Bu atmosferde, AKP iktidarının İstanbul Sözleşmesi konusunda nasıl hareket edeceğini şu an için kestirmek olanaklı değil. Ancak dinci-gerici iktidarın, kadınları hedefleyen politikalarının hız kesmeden süreceği aşikar. Baskı ve sömürü düzenine boyun eğen bir toplum yaratma hedefinin bir parçası olarak kadınların her bir yolla baskı altına alınması, sindirilmesi ve biat ettirilmesi önem taşıyor. Ondandır ki izlenen politikalarla şiddet ve cinayetlere adeta davetiye çıkartılıyor. Kadınları kısmen de olsa koruyan yasalar yok sayılıyor, üzerine çokça tartışmaya konu olan İstanbul Sözleşmesi yıllardır uygulanmıyor. “Aileyi koruma” hedefiyle boşanma kanunu, nafaka yasası gündemden düşmüyor. Çocuk istismarını yasalaştırmak için fırsat kollanıyor. Devletin tüm kurumları kadınları aşağılayan ifadeleri sürdürüyor vs…

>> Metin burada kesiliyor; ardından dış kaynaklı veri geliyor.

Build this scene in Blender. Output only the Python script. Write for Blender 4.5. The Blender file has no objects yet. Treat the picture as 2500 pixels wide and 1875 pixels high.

İstanbul Sözleşmesi konusunda AKP’ye geri adım attırabilmek kuşkusuz ki önem taşıyor. Ancak diğer toplumsal sorunlar için geçerli olduğu gibi, kadınlara dönük kapsamlı saldırıların da kadın-erkek emekçilerin fiili meşru mücadelesi ile büyütülerek püskürtülmesi önem taşıyor.